Furious investors withdrew $10 billion or so from Putnam funds, but many aren't likely to be satisfied until Washington makes major reforms in rules governing mutual funds

"I think there is a strong likelihood that we will get fairly significant reforms (from the SEC) targeted specifically at preventing" fund trading abuses, said Barbara Roper, director of investor protection for the Consumer Federation of America, a research and consumer advocacy group.

"What's less clear is whether we'll see serious proposals advanced to deal with the total failure of mutual fund boards of directors to fulfill their responsibilities to shareholders to oversee mutual fund operations."

Last year, as accounting scandals raged and investor confidence dropped along with the Dow average, Congress enacted the most sweeping changes in corporate responsibility since the Depression. Changes included new penalties for corporate fraud, new duties for company directors and auditors, and a new board to oversee the accounting industry.

Now, two immutable facts are giving impetus to mutual fund reform: Half of all U.S. households invest in mutual funds, and 2004 is an election year.

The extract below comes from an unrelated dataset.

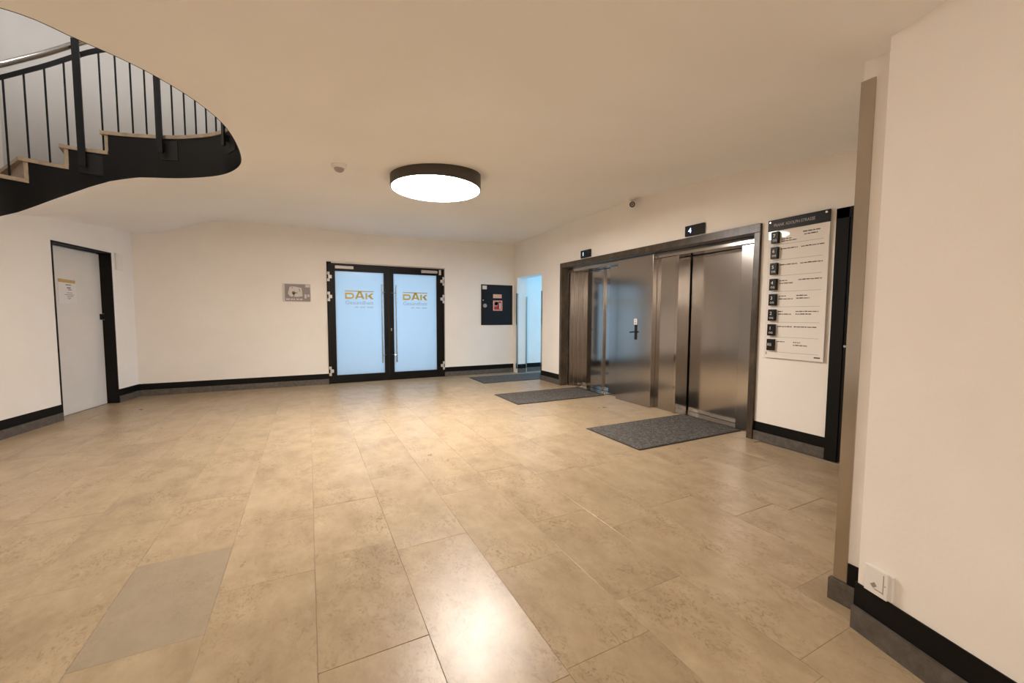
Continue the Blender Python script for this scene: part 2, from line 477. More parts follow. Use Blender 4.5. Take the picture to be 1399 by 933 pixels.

"I'm hopeful we can keep the spotlight on this issue," Sen. Peter Fitzgerald, R-Ill., said in a recent interview. "Delay only benefits the brokers and dealers who are on the gravy train" — a reference to the billions of dollars in fees collected annually by brokerage firms, which sell some 80 percent of all mutual fund shares.

Among the Democrats, Sens. Daniel Akaka of Hawai'i and Joseph Lieberman of Connecticut are putting forward similar legislation; Sens. Jon Corzine of New Jersey and Christopher Dodd of Connecticut last week announced their proposal to "clean up" the mutual fund industry.

Fitzgerald, who recently conducted a Senate hearing bristling with TV cameras, is proposing legislation that would require fund companies to disclose more information to investors and make company directors more independent from fund managers.

Fitzgerald is also considering a provision to abolish the term "mutual fund" as misleading to investors because they don't collectively own the fund companies — "mutual" refers to funds that allow large numbers of people to pool their money for investment in a wide range of securities.

Across the Capitol in the House, Rep. Richard Baker, R-La., is leading a push for mutual fund legislation in a similar bill, which is supported by Democrats.

But Sens. Richard Shelby, R-Ala., and Paul Sarbanes, D-Md., chairman and senior Democrat respectively of the Senate Banking Committee, which has jurisdiction over mutual fund issues, aren't rushing to legislate. They want to hear first from all interested parties, including the mutual fund and brokerage industries, and the panel has scheduled hearings for this coming week.

At the SEC, Chairman William Donaldson already has announced that the agency soon will consider new curbs to prevent illegal late trading — after-hours trades at prices closed to most fund shareholders — and to restrict market timing of mutual fund shares.

The new trading rules that emerge must be "strong and very tight," SEC Commissioner Harvey Goldschmid said in an interview. Beyond those rules, he said, the agency must do much more to address problems and conflicts that stem from the fund industry's structure.

The fund scandal represents "an egregious breach of trust and we've got to clean it up in a serious way," said Goldschmid.

Later, the SEC will work on more far-reaching changes in how mutual fund companies govern themselves. Donaldson has said that no reform, whether touching on the industry's structure, company governance or the makeup of boards of directors, is off limits.

Some critical SEC-watchers believe the agency could end up with a watered-down initiative amid pressure from the mutual fund industry and possibly resistant SEC commissioners.

"The SEC has recently been an impediment to improving fund governance," said Mercer Bullard, founder and president of Fund Democracy, an investors' advocacy group, who teaches securities law at the University of Mississippi. "The SEC has almost made itself irrelevant because of its ineffectiveness."